----- Data

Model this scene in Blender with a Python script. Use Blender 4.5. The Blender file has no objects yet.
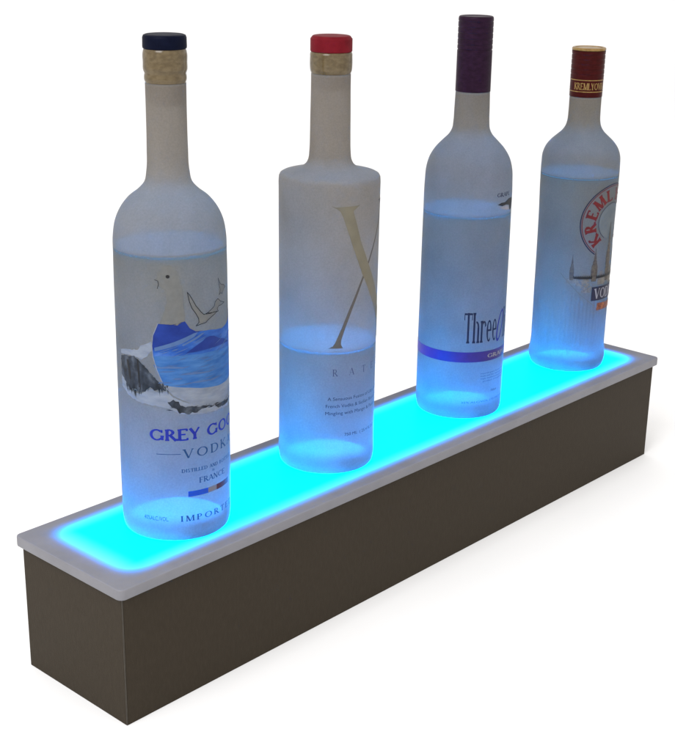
import bpy, bmesh, math, random
from math import sin, cos, pi, radians, sqrt
from mathutils import Vector, Matrix

random.seed(4)
sc = bpy.context.scene
COL = sc.collection
MM = 0.001

# ------------------------------------------------------------------ sizes (mm)
L, W, H, T, O = 610.0, 100.9, 88.3, 7.0, 3.7      # cabinet length, depth, height, plate thickness, overhang
TOP = H + T
BOT = [(84.95, 48.24), (230.66, 51.23), (385.27, 49.47), (542.95, 50.43)]

# ------------------------------------------------------------------ materials
def nt(name):
    m = bpy.data.materials.new(name); m.use_nodes = True
    t = m.node_tree; t.nodes.clear()
    return m, t, t.nodes, t.links

def N(t, kind, **kw):
    n = t.nodes.new(kind)
    for k, v in kw.items():
        if k in n.inputs: n.inputs[k].default_value = v
        else: setattr(n, k, v)
    return n

def noise(t, scale, detail=4, stretch=(1, 1, 1), rough=.55):
    tc = N(t, 'ShaderNodeTexCoord'); mp = N(t, 'ShaderNodeMapping'); mp.inputs['Scale'].default_value = stretch
    t.links.new(tc.outputs['Object'], mp.inputs[0])
    n = N(t, 'ShaderNodeTexNoise'); n.inputs['Scale'].default_value = scale
    n.inputs['Detail'].default_value = detail; n.inputs['Roughness'].default_value = rough
    t.links.new(mp.outputs[0], n.inputs['Vector'])
    return n.outputs['Fac']

def ramp(t, fac, stops):
    r = N(t, 'ShaderNodeValToRGB'); e = r.color_ramp.elements
    while len(e) < len(stops): e.new(.5)
    for i, (p, c) in enumerate(stops):
        e[i].position = p; e[i].color = (c[0], c[1], c[2], 1)
    t.links.new(fac, r.inputs[0]); return r.outputs[0]

def principled(name, stops, scale=60, stretch=(1, 1, 1), rough=.5, spec=.3, metal=0, bump=0, bscale=900, bstretch=(1, 1, 1), translucent=0):
    m, t, ns, ln = nt(name)
    c = ramp(t, noise(t, scale, 5, stretch), stops)
    p = N(t, 'ShaderNodeBsdfPrincipled'); p.inputs['Roughness'].default_value = rough
    p.inputs['Specular IOR Level'].default_value = spec; p.inputs['Metallic'].default_value = metal
    ln.new(c, p.inputs['Base Color'])
    if bump:
        b = N(t, 'ShaderNodeBump'); b.inputs['Strength'].default_value = bump; b.inputs['Distance'].default_value = .0003
        ln.new(noise(t, bscale, 3, bstretch), b.inputs['Height']); ln.new(b.outputs[0], p.inputs['Normal'])
    out = N(t, 'ShaderNodeOutputMaterial'); s = p.outputs[0]
    if translucent:
        tr = N(t, 'ShaderNodeBsdfTranslucent'); ln.new(c, tr.inputs[0])
        mx = N(t, 'ShaderNodeMixShader'); mx.inputs[0].default_value = translucent
        ln.new(s, mx.inputs[1]); ln.new(tr.outputs[0], mx.inputs[2]); s = mx.outputs[0]
    ln.new(s, out.inputs[0]); return m

def flat(name, c, rough=.5, translucent=0, spec=.2):
    k = .88
    return principled(name, [(.35, tuple(x*k for x in c)), (.65, c)], 300, rough=rough, spec=spec, translucent=translucent)

def frosted(name, dif, tra, transp=.2, rough=.42, gloss=.05, clear_below=None, mottling=.12, wet=.1):
    """etched glass: scatters light on its face and through itself; the smooth foot lets light straight through"""
    m, t, ns, ln = nt(name)
    nz = noise(t, 26, 6, (1, 1, .8)); fine = noise(t, 900, 3)
    sc_ = N(t, 'ShaderNodeMapRange'); sc_.inputs[1].default_value = .3; sc_.inputs[2].default_value = .7
    sc_.inputs[3].default_value = 1 - mottling; sc_.inputs[4].default_value = 1 + mottling; ln.new(nz, sc_.inputs[0])
    f2 = N(t, 'ShaderNodeMapRange'); f2.inputs[1].default_value = .3; f2.inputs[2].default_value = .7
    f2.inputs[3].default_value = .93; f2.inputs[4].default_value = 1.07; ln.new(fine, f2.inputs[0])
    mu = N(t, 'ShaderNodeMath', operation='MULTIPLY'); ln.new(sc_.outputs[0], mu.inputs[0]); ln.new(f2.outputs[0], mu.inputs[1])
    # glass backed by liquid throws back less light than dry frosted glass
    g = N(t, 'ShaderNodeTexCoord'); sz = N(t, 'ShaderNodeSeparateXYZ'); ln.new(g.outputs['Object'], sz.inputs[0])
    wt = N(t, 'ShaderNodeMapRange'); wt.inputs[1].default_value = wet-.0006; wt.inputs[2].default_value = wet+.0006
    wt.inputs[3].default_value = .80; wt.inputs[4].default_value = 1; ln.new(sz.outputs[2], wt.inputs[0])
    mw = N(t, 'ShaderNodeMath', operation='MULTIPLY'); ln.new(mu.outputs[0], mw.inputs[0]); ln.new(wt.outputs[0], mw.inputs[1])
    # solid glass foot: no liquid behind it, passes less light and cannot be seen through
    ft = N(t, 'ShaderNodeMapRange', interpolation_type='SMOOTHSTEP'); ft.inputs[1].default_value = .009; ft.inputs[2].default_value = .019; ln.new(sz.outputs[2], ft.inputs[0])
    fs = N(t, 'ShaderNodeMapRange'); fs.inputs[3].default_value = .55; fs.inputs[4].default_value = 1; ln.new(ft.outputs[0], fs.inputs[0])
    mf = N(t, 'ShaderNodeMath', operation='MULTIPLY'); ln.new(mu.outputs[0], mf.inputs[0]); ln.new(fs.outputs[0], mf.inputs[1])
    def tint(c, wetted=False):
        v = N(t, 'ShaderNodeVectorMath', operation='SCALE'); v.inputs[0].default_value = c
        ln.new((mw if wetted else mf).outputs[0], v.inputs['Scale']); return v.outputs[0]
    d = N(t, 'ShaderNodeBsdfDiffuse'); ln.new(tint(dif, True), d.inputs[0])
    r = N(t, 'ShaderNodeBsdfTranslucent'); ln.new(tint(tra), r.inputs[0])
    add = N(t, 'ShaderNodeAddShader'); ln.new(d.outputs[0], add.inputs[0]); ln.new(r.outputs[0], add.inputs[1])
    tp = N(t, 'ShaderNodeBsdfTransparent'); tp.inputs[0].default_value = (.96, .97, 1, 1)
    mx = N(t, 'ShaderNodeMixShader'); ln.new(add.outputs[0], mx.inputs[1]); ln.new(tp.outputs[0], mx.inputs[2])
    mx.inputs[0].default_value = transp
    if clear_below is not None:
        g = N(t, 'ShaderNodeTexCoord'); s = N(t, 'ShaderNodeSeparateXYZ'); ln.new(g.outputs['Object'], s.inputs[0])
        c = N(t, 'ShaderNodeMath', operation='LESS_THAN'); ln.new(s.outputs[2], c.inputs[0]); c.inputs[1].default_value = clear_below
        ma = N(t, 'ShaderNodeMix'); ma.data_type = 'FLOAT'; ln.new(c.outputs[0], ma.inputs[0])
        ma.inputs[3].default_value = .8; ln.new(ma.outputs[0], mx.inputs[0])
        c0 = N(t, 'ShaderNodeMath', operation='SUBTRACT'); ln.new(s.outputs[2], c0.inputs[0]); c0.inputs[1].default_value = wet
        c1 = N(t, 'ShaderNodeMath', operation='ABSOLUTE'); ln.new(c0.outputs[0], c1.inputs[0])
        cm = N(t, 'ShaderNodeMapRange', interpolation_type='SMOOTHSTEP'); ln.new(c1.outputs[0], cm.inputs[0]); cm.inputs[1].default_value = .0002; cm.inputs[2].default_value = .0013; cm.inputs[3].default_value = 1; cm.inputs[4].default_value = 0
        mb = N(t, 'ShaderNodeMapRange'); ln.new(cm.outputs[0], mb.inputs[0]); mb.inputs[3].default_value = transp; mb.inputs[4].default_value = .42
        mq = N(t, 'ShaderNodeMath', operation='MULTIPLY'); ln.new(mb.outputs[0], mq.inputs[0]); ln.new(ft.outputs[0], mq.inputs[1]); ln.new(mq.outputs[0], ma.inputs[2])
    gl = N(t, 'ShaderNodeBsdfGlossy'); gl.inputs['Roughness'].default_value = rough
    bp = N(t, 'ShaderNodeBump'); bp.inputs['Strength'].default_value = .25; bp.inputs['Distance'].default_value = .0002
    ln.new(fine, bp.inputs['Height']); ln.new(bp.outputs[0], gl.inputs['Normal']); ln.new(bp.outputs[0], d.inputs['Normal'])
    lw = N(t, 'ShaderNodeLayerWeight'); lw.inputs[0].default_value = .12
    fm = N(t, 'ShaderNodeMath', operation='MULTIPLY'); ln.new(lw.outputs['Fresnel'], fm.inputs[0]); fm.inputs[1].default_value = gloss*4
    m2 = N(t, 'ShaderNodeMixShader'); ln.new(fm.outputs[0], m2.inputs[0]); ln.new(mx.outputs[0], m2.inputs[1]); ln.new(gl.outputs[0], m2.inputs[2])
    out = N(t, 'ShaderNodeOutputMaterial'); ln.new(m2.outputs[0], out.inputs[0])
    return m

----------

» **What you should do**
From the data above, show each line that contains "scene".

» **Finished exercise**
Model this scene in Blender with a Python script. Use Blender 4.5. The Blender file has no objects yet.
sc = bpy.context.scene